The bill includes safeguards that if a device is confiscated, detainees must be given “alternative means of communication” to obtain legal advice, contact family and friends, or communicate on political matters.

Advocates have warned the bill will make it harder for people in detention to seek accountability for their treatment, including accessing legal advice at short notice.

On Monday the shadow immigration minister, Dan Tehan, told the lower house that the Coalition will support the prohibited items bill without amendment.

Deportation bill revived

In March Labor introduced a bill that would force hundreds of non-citizens to facilitate their own deportation or face 12 months’ imprisonment.

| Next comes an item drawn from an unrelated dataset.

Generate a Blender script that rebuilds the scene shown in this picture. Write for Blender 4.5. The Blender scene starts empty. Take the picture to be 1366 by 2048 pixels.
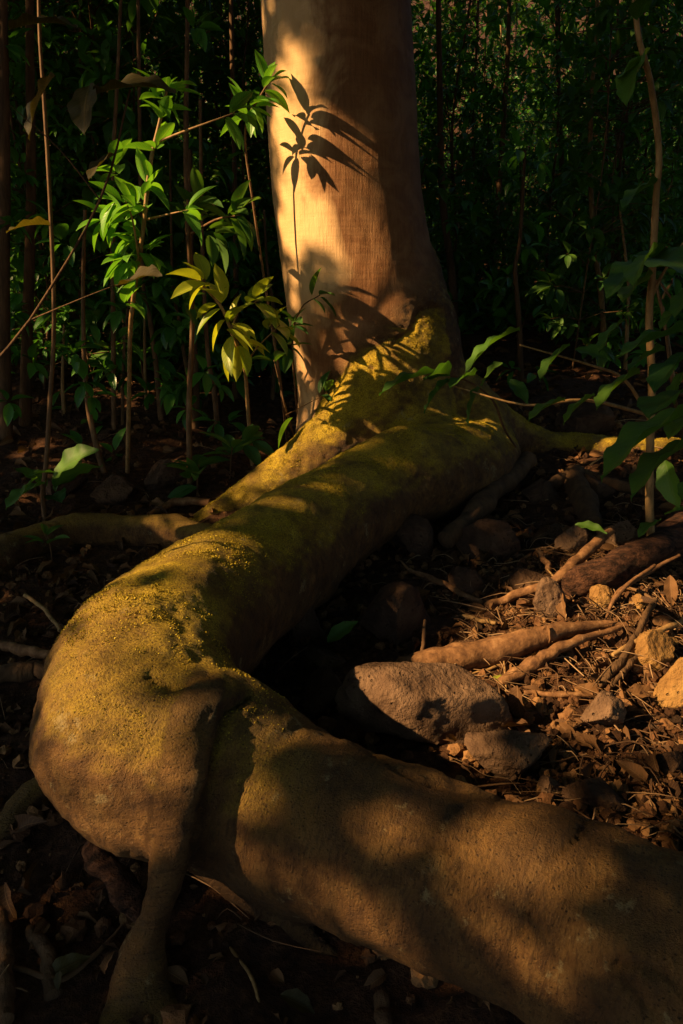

The bill requires non-citizens “to cooperate in efforts to ensure their prompt and lawful removal”, giving power to the minister to direct a non-citizen who is due to be deported “to do specified things necessary to facilitate their removal”.

The bill also creates a power for the government to ban new visa applications from countries that do not accept removals from Australia, described by the Greens as a “Trump-style travel ban”.

The Coalition and the Greens teamed up to delay the bill and send it to an inquiry. The opposition then recommended extensive amendments, including mandatory consideration of the best interests of children and diaspora communities before exercising new ministerial powers.

These amendments are not part of the deal. Instead, the Coalition won a three-year sunset on the power for the minister to ban visa applications from a country, and a requirement to give reasons for such a designation.